Your task is to copy each line that has the word "file".

(Scene modeling code data)
= = = = = = =

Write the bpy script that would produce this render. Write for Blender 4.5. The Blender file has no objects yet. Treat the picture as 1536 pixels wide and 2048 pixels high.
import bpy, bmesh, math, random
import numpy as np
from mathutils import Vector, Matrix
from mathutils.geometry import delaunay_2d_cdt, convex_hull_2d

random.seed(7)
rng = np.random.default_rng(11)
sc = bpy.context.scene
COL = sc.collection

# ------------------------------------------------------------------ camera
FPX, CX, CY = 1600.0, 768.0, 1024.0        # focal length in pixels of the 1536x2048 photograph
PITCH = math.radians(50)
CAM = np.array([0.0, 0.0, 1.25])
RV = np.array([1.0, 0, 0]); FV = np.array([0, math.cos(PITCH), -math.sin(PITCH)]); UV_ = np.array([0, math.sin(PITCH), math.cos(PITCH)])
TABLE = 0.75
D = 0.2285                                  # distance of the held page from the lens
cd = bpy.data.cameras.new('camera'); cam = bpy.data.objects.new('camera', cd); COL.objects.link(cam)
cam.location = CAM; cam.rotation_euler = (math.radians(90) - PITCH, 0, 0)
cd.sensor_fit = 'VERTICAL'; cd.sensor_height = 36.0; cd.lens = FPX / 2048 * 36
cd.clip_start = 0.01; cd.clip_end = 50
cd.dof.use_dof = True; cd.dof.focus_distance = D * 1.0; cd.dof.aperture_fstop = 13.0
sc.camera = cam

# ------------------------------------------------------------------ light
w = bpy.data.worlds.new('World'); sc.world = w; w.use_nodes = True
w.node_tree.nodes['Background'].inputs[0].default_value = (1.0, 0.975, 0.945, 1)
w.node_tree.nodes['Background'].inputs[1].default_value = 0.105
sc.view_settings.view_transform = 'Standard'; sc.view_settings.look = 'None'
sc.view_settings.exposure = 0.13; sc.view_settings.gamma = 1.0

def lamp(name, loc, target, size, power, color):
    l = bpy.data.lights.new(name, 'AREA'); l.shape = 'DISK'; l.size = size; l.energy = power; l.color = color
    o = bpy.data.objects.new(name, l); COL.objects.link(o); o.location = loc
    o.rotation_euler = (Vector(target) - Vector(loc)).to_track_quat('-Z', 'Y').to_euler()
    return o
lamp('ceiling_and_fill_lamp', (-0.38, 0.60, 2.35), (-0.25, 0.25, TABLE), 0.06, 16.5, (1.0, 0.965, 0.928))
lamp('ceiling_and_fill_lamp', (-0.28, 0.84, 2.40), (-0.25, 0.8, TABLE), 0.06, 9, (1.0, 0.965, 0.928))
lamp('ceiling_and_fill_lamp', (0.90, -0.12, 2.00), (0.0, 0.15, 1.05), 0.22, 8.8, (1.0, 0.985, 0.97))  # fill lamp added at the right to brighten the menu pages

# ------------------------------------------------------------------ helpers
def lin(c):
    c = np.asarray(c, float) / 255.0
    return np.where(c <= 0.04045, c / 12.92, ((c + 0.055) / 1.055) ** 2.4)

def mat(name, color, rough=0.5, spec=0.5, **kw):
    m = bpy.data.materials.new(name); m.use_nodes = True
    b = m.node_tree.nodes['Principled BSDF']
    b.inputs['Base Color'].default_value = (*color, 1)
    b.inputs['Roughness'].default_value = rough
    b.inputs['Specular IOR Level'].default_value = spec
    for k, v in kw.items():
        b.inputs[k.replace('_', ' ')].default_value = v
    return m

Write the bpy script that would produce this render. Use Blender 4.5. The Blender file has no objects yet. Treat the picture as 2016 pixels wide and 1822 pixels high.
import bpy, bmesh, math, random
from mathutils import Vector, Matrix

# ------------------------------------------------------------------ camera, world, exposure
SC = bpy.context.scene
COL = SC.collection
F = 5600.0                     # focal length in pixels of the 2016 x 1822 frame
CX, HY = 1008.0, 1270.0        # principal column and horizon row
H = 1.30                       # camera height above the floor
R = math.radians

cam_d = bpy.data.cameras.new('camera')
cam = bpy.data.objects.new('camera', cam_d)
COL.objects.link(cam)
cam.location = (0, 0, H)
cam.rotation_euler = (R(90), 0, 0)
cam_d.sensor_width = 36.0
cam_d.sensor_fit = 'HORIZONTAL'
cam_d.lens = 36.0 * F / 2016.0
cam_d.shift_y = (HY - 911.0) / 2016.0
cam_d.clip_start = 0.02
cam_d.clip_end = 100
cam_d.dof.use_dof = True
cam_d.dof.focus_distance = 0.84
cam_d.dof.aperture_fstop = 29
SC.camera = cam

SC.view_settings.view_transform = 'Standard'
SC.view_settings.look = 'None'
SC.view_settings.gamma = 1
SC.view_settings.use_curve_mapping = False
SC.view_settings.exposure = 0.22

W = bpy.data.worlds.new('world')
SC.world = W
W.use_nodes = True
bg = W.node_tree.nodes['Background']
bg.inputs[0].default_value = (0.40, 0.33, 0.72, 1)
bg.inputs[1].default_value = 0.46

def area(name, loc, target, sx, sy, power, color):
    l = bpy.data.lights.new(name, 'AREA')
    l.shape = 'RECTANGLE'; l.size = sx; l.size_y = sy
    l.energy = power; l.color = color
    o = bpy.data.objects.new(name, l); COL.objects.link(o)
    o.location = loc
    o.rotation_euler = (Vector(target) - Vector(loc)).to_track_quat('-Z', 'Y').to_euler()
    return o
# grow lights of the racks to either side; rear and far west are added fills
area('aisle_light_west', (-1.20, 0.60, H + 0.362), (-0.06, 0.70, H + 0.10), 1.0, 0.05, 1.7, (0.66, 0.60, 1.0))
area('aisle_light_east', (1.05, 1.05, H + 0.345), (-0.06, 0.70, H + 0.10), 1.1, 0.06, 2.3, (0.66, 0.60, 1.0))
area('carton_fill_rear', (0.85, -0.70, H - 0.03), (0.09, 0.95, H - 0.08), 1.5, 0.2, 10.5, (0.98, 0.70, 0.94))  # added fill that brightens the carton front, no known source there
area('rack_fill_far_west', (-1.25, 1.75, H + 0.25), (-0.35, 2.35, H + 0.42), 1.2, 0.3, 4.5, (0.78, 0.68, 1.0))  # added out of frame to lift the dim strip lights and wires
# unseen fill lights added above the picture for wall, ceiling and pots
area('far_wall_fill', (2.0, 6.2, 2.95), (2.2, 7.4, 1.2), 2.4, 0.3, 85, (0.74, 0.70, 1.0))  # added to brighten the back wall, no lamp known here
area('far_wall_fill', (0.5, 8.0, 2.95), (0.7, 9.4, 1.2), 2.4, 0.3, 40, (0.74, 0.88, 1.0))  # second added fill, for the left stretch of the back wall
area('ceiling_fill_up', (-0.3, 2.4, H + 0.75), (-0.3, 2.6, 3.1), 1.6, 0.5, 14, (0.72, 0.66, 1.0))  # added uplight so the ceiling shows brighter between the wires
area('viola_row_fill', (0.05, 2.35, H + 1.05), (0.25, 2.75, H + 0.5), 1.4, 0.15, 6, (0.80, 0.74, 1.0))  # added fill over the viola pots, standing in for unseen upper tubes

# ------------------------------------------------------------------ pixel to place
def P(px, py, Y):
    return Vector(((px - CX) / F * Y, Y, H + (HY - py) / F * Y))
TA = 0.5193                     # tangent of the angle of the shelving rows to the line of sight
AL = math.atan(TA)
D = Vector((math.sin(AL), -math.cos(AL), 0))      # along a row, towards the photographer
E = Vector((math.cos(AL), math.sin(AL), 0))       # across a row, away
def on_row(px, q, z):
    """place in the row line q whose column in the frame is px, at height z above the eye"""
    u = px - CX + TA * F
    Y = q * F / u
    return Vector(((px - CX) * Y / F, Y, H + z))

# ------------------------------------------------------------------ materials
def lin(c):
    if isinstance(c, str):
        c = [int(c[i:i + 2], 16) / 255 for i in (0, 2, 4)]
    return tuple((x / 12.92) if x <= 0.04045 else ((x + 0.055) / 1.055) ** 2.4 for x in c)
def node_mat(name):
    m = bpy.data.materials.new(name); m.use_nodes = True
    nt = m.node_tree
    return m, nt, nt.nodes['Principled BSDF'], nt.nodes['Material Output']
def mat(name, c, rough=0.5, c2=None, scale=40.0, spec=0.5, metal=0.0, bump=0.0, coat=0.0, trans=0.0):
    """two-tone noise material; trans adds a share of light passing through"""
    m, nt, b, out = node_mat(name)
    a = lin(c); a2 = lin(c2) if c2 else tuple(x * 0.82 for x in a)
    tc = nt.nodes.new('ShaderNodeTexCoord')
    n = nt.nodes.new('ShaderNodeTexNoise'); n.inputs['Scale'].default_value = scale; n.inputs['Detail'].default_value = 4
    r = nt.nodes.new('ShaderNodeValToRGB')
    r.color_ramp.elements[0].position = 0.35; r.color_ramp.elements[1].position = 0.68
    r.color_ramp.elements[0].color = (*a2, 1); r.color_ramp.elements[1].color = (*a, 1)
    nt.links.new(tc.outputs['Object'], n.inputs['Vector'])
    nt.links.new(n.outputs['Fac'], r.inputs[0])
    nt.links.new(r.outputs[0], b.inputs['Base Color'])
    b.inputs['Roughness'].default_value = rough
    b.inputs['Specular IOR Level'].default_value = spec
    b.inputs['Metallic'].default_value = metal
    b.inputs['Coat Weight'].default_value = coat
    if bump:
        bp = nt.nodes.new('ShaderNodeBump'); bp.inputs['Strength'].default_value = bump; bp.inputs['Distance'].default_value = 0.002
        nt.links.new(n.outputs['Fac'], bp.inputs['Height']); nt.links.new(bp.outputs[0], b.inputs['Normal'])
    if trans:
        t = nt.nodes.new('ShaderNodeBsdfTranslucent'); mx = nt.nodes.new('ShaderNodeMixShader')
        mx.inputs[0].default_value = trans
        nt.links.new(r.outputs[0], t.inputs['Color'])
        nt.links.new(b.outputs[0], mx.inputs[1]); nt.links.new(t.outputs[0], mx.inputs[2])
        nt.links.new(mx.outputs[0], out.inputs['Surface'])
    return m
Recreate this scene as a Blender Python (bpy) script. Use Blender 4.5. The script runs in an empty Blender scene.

= = = = = = =

### THE RESULT
Write the bpy script that would produce this render. Write for Blender 4.5. The Blender file has no objects yet. Treat the picture as 1536 pixels wide and 2048 pixels high.
Write the bpy script that would produce this render. Use Blender 4.5. The Blender file has no objects yet. Treat the picture as 2016 pixels wide and 1822 pixels high.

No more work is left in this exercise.